Shadhika Shadhika

Summer 2015 Letter from the CEO

August 11, 2015

Reading Time: 3 minutes

One morning in early May, I opened my email and saw the subject “RINKI.” My heart sank. Rinki is one of the 37 ‘Dalit’ (untouchable) girls from Buddha’s Smile School (BSS) that we have been supporting to attend middle school.

I had just seen Rinki and her mother during our March site visit and congratulated her for being one of the first 3 girls to graduate Grade 12 and we also had just awarded her a full scholarship to attend nursing school under our new College Scholarship program.

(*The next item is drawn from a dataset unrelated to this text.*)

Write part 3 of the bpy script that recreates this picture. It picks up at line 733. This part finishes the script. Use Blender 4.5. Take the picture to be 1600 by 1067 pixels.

As I read the email, I began to cry. Rajan, the founder of BSS, explained that Rinki’s uncle had taken her from her home against her will and brought her to his village where she is being forced into marriage. Her parents are not fighting this decision. Rinki’s dreams of college are over.

I’ve known Rinki for three years. She is a smart, smiling girl and I know this is not what she wanted for her life. I weep for her and for all the hard work Rajan and her staff have done to keep Rinki in school. I despair for all of us at Shadhika who give so much to help girls like Rinki get a fair chance. For a minute I wondered what’s the point of all our work if it can all be taken away at the 11th hour?

But then I remember the other 10 girls from our projects in Mumbai, Kolkata, Varanasi, and Chennai who will be able to postpone marriage and go to college through our scholarship program. The fact that 10 out of the 11 girls to whom we awarded scholarships this year are actually getting to go to college is an accomplishment. In a country where 47% of women are married by the age of 18, we just beat the odds. And beating the odds is the first step to changing the odds.

I also take comfort in the fact if this had to happen to Rinki, it happened now at age 18 rather than when she was younger. Every extra year Rinki had in school means the outcomes for her and her children will be better than they might have been had she been forced to marry younger. That too, has changed the odds.

Of course, none of us expected this outcome for Rinki, but it doesn’t mean we aren’t making progress. Her story doesn’t take away from the real impact we are making on the lives of the hundreds of girls we are serving each day in our projects. The future of each girl we serve at Shadhika is better because of her involvement in the work we support.

There may be others like Rinki in the future and my heart will break for each one, but now there is a photo of Rinki above my desk – not to remind me of a girl we lost, but to remind me how urgent our mission is. And how every day, we are working to change the odds for the girls we serve.